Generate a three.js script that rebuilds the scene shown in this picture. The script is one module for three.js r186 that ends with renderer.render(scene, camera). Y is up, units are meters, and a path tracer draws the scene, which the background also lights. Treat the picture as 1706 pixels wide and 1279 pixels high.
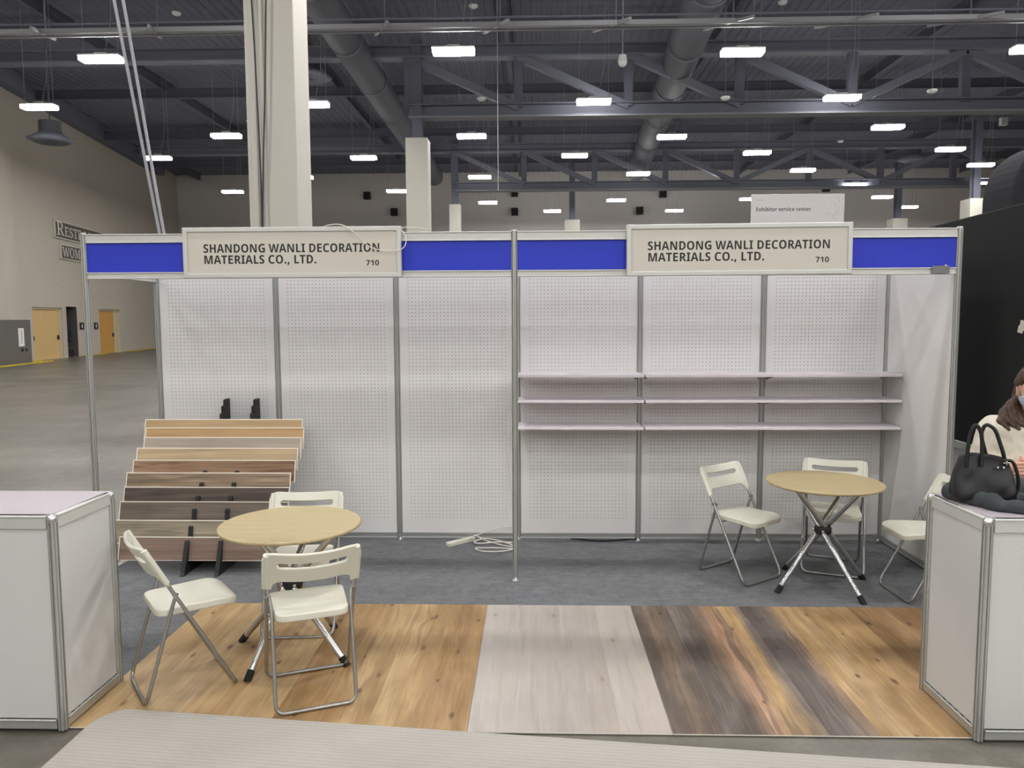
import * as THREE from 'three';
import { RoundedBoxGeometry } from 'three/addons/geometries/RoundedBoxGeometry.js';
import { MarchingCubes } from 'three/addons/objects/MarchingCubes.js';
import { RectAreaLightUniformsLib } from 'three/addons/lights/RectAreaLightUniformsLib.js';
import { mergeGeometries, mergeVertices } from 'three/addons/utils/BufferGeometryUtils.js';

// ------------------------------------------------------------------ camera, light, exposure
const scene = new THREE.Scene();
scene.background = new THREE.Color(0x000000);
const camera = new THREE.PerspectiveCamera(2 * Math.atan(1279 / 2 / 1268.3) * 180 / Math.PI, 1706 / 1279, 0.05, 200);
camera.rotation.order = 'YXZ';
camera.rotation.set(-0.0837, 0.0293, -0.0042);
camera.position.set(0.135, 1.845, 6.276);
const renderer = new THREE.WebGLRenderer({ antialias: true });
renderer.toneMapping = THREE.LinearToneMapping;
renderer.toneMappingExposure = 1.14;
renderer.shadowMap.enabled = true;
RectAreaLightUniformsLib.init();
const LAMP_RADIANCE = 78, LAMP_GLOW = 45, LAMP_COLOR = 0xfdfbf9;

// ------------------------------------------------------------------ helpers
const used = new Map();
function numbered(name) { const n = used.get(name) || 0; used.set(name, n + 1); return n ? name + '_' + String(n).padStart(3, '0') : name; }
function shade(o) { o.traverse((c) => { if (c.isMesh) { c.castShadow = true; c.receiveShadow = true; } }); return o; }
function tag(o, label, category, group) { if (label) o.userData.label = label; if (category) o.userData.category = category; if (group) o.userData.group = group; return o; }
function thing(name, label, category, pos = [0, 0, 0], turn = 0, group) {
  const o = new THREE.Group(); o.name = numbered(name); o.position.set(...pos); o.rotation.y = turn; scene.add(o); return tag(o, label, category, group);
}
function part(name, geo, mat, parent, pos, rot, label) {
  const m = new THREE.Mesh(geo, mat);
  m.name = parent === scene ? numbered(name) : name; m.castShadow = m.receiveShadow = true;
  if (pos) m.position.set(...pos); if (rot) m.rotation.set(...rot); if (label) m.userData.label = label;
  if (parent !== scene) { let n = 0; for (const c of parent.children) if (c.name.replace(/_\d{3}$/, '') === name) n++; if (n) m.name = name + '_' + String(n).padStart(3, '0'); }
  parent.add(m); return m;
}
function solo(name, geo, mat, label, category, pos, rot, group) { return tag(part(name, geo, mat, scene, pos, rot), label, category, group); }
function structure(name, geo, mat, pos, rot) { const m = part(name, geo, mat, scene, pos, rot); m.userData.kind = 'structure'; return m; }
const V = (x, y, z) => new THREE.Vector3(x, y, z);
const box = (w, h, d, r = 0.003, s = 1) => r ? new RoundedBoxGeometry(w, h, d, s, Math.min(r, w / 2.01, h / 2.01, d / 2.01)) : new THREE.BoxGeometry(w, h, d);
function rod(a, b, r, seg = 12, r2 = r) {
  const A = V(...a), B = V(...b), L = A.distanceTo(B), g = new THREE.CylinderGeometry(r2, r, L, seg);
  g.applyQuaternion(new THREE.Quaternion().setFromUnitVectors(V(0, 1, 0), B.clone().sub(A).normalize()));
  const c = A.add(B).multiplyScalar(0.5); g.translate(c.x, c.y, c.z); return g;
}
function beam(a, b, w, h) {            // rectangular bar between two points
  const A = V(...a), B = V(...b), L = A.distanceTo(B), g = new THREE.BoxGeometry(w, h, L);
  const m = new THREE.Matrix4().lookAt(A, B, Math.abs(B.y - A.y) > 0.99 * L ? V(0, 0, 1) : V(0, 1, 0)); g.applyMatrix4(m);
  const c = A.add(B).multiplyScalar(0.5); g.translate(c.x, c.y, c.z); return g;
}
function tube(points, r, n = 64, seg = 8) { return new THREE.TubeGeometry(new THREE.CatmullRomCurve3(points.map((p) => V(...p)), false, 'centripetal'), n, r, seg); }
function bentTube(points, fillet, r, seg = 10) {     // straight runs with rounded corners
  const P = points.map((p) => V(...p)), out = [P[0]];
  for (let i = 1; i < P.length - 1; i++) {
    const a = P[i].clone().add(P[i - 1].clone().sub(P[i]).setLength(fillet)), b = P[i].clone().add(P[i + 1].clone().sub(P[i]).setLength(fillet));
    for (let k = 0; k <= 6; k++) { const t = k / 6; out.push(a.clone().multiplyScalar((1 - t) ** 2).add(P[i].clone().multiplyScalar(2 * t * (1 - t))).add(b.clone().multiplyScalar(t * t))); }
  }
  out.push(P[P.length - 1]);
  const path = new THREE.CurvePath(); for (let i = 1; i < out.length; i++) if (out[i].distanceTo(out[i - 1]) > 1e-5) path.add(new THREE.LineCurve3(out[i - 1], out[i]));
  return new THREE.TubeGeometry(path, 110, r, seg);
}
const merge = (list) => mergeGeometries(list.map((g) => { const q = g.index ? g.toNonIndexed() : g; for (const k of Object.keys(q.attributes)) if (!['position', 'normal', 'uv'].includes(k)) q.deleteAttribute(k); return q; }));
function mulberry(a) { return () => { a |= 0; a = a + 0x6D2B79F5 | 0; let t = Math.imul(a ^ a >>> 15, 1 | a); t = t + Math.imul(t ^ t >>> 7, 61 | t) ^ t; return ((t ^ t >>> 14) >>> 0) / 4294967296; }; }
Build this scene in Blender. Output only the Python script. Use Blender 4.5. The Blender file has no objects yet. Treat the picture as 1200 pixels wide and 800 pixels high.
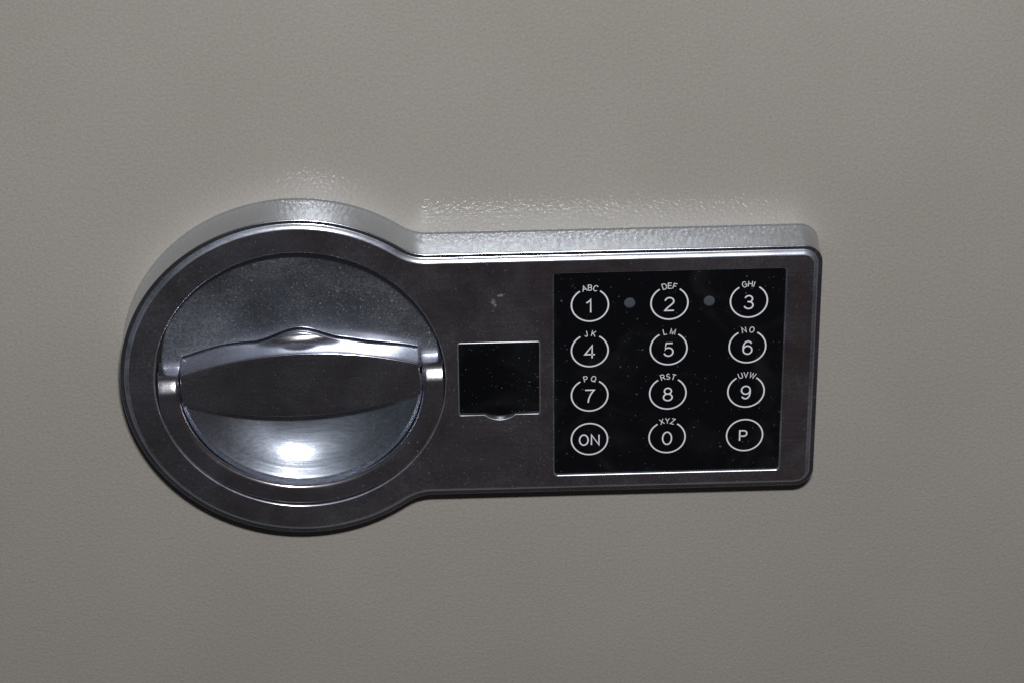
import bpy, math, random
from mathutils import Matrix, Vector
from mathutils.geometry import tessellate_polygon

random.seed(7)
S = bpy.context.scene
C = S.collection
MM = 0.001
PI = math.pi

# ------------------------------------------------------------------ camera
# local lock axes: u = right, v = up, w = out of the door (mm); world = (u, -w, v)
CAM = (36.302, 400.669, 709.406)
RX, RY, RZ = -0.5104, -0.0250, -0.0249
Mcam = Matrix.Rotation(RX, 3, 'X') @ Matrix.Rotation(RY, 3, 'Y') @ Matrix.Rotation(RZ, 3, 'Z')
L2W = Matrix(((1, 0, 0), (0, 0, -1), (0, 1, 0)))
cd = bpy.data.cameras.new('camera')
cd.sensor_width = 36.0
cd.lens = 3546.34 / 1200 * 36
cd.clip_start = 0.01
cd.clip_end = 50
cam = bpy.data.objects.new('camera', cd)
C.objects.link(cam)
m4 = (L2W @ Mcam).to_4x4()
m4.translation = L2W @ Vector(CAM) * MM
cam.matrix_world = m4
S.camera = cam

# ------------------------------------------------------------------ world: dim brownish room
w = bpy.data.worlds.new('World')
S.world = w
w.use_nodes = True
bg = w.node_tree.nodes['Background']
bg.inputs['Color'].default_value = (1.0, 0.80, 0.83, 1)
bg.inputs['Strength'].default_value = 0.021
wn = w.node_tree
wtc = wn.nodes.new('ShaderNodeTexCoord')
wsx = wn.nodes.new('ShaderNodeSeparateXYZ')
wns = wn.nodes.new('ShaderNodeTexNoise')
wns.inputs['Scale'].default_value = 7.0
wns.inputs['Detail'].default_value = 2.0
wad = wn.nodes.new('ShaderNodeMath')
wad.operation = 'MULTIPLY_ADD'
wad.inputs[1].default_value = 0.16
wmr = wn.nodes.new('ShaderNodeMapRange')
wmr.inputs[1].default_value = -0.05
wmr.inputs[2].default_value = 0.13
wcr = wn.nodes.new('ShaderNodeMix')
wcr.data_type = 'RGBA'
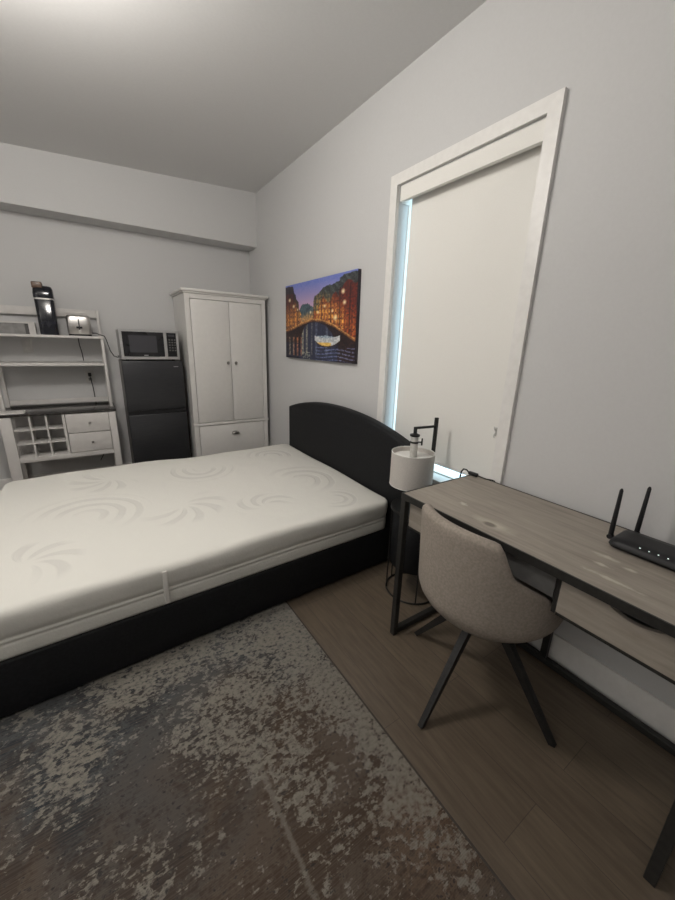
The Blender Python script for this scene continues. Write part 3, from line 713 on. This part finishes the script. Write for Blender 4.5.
________
• Task statement:
Tally the lines of the preceding listing in which the word "this" appears; state nothing but the total.

• Problem solution:
3